What to do
Compile every line that includes the word "this".

Records shown
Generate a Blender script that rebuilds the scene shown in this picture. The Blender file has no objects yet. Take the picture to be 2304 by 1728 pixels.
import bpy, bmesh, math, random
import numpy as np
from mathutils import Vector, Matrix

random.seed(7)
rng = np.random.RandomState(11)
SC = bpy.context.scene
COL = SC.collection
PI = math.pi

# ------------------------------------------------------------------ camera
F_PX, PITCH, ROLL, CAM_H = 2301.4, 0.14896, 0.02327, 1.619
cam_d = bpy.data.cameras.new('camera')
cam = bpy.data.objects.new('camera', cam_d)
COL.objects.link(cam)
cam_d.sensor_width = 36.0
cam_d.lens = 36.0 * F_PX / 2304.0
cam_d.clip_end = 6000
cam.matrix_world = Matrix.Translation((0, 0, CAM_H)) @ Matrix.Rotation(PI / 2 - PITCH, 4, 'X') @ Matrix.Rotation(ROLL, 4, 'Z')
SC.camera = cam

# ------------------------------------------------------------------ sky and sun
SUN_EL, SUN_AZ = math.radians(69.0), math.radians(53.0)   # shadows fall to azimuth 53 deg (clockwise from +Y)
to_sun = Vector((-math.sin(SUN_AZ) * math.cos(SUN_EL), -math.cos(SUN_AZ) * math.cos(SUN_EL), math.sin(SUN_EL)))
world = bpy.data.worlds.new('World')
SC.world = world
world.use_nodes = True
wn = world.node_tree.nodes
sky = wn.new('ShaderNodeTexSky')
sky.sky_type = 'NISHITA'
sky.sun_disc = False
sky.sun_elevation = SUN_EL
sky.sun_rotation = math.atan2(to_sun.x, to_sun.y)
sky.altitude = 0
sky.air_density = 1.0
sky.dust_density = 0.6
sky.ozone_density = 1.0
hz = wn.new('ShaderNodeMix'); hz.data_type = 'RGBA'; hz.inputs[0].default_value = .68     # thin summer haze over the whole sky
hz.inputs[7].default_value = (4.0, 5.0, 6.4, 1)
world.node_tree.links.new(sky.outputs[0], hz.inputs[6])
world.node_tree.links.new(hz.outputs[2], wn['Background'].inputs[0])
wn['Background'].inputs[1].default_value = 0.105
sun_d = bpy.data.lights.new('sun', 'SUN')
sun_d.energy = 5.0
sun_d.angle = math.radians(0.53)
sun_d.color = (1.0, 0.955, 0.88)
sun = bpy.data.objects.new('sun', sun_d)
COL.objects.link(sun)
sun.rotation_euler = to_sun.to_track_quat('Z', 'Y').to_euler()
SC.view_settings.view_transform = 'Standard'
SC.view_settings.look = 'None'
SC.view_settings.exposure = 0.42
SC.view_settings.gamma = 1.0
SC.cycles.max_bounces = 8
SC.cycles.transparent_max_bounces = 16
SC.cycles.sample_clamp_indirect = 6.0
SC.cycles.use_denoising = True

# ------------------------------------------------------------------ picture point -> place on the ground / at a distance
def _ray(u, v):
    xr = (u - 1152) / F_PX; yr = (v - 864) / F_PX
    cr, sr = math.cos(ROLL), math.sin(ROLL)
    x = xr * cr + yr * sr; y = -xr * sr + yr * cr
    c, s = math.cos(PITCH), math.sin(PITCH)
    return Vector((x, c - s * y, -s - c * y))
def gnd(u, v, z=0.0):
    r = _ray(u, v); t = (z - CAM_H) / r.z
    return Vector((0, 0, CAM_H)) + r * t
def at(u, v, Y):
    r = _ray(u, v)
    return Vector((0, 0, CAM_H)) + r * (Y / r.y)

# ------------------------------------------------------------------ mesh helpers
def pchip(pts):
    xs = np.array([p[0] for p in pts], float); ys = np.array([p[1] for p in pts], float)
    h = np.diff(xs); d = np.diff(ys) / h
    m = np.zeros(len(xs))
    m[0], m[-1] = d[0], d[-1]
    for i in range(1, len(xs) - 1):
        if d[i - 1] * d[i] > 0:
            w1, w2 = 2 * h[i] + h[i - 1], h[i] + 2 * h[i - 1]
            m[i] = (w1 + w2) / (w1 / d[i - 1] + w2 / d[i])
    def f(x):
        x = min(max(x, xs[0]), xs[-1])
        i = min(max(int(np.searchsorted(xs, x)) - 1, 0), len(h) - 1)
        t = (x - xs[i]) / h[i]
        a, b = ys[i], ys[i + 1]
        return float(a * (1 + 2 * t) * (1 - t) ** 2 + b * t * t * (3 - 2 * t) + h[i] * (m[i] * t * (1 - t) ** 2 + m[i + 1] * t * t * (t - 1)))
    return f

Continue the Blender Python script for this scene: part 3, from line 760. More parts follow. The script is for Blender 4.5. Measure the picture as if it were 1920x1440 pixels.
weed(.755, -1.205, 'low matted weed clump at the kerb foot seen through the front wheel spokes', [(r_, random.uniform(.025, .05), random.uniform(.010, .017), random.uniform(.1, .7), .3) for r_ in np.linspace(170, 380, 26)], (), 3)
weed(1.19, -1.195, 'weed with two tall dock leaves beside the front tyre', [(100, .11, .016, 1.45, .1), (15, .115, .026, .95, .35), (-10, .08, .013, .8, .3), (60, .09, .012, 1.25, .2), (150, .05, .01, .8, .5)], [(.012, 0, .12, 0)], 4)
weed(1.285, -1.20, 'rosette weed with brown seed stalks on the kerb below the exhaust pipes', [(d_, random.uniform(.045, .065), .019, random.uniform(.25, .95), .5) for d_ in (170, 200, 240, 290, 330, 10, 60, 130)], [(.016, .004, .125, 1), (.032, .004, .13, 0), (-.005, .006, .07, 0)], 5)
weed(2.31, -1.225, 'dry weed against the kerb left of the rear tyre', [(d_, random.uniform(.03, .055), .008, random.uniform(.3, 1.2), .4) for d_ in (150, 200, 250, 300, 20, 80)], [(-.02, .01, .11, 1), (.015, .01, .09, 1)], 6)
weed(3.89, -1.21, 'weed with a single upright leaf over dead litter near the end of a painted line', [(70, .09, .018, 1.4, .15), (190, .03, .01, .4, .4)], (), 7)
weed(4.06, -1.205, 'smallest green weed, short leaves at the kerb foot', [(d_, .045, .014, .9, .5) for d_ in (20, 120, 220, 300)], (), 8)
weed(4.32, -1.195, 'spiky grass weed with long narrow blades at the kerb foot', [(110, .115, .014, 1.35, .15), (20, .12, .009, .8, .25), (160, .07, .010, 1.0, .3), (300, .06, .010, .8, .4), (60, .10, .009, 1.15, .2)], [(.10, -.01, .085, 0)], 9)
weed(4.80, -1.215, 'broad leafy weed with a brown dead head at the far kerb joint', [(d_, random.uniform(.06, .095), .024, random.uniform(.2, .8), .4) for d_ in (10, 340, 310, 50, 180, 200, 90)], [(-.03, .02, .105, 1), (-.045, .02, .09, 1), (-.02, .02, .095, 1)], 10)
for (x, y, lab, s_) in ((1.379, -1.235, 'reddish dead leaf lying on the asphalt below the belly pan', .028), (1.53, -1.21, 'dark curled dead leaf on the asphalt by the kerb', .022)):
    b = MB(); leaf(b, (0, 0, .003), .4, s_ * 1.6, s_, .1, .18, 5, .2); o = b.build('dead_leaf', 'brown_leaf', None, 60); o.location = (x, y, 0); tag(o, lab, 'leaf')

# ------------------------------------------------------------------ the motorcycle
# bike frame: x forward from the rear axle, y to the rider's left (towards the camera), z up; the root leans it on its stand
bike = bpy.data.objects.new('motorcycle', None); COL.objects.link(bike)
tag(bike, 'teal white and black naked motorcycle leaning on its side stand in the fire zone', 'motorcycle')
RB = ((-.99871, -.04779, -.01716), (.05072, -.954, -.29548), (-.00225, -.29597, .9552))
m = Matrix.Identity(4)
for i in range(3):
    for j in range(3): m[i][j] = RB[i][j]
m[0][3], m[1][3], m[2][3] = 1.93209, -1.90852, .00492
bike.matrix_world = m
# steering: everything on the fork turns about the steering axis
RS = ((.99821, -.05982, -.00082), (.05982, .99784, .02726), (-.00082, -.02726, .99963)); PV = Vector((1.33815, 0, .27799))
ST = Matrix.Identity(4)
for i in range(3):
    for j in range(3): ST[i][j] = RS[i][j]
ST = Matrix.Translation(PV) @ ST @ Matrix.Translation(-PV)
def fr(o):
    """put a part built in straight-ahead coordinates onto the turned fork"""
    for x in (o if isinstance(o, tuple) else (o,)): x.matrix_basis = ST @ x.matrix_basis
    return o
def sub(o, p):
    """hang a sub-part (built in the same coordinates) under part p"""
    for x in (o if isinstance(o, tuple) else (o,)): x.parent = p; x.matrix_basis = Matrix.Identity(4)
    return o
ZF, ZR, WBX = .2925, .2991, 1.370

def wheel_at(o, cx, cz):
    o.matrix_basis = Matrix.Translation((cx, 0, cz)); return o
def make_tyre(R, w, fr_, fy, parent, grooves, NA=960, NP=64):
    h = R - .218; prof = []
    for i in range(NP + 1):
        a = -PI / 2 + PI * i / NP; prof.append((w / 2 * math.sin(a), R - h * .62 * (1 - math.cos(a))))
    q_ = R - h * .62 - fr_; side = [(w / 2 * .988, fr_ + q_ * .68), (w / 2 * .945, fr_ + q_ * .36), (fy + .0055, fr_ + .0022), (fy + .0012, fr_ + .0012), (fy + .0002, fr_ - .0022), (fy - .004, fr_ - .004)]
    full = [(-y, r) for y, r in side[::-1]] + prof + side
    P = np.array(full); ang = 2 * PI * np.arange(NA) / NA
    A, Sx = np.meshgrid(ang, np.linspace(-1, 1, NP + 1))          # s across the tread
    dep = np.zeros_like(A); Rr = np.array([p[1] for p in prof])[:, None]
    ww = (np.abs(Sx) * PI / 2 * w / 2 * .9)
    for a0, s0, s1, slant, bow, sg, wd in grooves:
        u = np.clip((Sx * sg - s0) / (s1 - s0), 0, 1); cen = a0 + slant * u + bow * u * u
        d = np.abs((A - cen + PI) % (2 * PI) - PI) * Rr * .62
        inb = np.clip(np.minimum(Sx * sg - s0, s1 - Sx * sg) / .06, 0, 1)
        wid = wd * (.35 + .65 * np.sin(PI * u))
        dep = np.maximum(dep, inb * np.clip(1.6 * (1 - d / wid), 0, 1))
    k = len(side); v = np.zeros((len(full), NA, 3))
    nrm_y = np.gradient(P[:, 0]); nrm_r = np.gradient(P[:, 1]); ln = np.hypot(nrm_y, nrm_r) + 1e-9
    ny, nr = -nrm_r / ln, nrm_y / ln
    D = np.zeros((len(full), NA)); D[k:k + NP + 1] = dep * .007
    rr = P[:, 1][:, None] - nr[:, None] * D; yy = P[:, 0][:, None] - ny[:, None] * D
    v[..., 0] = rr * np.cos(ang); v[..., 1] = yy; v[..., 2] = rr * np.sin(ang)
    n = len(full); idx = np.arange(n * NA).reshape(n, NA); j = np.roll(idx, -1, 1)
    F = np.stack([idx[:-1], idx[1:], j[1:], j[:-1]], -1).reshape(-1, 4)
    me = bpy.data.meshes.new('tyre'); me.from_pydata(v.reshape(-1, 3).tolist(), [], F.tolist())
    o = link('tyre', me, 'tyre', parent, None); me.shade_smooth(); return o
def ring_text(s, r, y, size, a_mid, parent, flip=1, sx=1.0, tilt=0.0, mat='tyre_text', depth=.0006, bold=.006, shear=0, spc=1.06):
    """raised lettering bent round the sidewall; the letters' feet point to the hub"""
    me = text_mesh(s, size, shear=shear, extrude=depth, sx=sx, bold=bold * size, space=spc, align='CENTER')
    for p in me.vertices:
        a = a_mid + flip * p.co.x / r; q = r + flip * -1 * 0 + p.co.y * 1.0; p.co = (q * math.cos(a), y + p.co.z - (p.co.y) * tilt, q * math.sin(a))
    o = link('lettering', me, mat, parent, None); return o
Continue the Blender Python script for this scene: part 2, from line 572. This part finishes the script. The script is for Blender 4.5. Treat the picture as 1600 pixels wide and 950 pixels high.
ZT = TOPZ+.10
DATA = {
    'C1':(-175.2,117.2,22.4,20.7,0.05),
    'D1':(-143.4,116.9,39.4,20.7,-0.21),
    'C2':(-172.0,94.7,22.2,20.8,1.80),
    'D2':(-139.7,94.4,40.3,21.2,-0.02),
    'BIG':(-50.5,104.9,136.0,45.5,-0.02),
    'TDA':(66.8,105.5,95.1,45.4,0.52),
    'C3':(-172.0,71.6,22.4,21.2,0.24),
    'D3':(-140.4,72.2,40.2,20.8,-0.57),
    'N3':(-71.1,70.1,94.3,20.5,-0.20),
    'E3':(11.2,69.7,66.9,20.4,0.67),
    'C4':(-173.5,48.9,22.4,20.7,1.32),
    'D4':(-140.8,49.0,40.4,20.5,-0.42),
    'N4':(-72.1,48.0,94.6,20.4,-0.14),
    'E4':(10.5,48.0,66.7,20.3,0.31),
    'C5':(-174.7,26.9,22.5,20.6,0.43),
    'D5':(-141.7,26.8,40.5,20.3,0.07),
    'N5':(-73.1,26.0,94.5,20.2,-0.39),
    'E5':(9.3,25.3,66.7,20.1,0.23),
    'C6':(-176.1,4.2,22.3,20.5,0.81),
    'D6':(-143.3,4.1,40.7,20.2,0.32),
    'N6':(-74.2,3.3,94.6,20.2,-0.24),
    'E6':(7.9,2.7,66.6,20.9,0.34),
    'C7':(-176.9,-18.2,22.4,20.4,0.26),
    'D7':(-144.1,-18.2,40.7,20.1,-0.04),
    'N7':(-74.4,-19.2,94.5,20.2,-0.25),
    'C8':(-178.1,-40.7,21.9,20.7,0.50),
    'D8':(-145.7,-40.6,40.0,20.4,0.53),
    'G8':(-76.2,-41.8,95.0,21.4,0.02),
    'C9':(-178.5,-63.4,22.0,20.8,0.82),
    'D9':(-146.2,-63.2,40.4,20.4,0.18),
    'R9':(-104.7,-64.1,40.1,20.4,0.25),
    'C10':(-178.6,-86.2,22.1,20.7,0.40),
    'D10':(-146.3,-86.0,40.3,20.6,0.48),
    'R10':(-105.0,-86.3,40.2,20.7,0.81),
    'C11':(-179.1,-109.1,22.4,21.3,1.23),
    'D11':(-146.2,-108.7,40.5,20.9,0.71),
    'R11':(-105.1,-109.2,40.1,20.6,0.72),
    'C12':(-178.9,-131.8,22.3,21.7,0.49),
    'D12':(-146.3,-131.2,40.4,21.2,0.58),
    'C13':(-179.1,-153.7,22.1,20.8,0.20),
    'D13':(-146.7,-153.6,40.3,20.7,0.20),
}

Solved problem
Generate a Blender script that rebuilds the scene shown in this picture. The Blender file has no objects yet. Take the picture to be 2304 by 1728 pixels.
Continue the Blender Python script for this scene: part 3, from line 760. More parts follow. The script is for Blender 4.5. Measure the picture as if it were 1920x1440 pixels.
Continue the Blender Python script for this scene: part 2, from line 572. This part finishes the script. The script is for Blender 4.5. Treat the picture as 1600 pixels wide and 950 pixels high.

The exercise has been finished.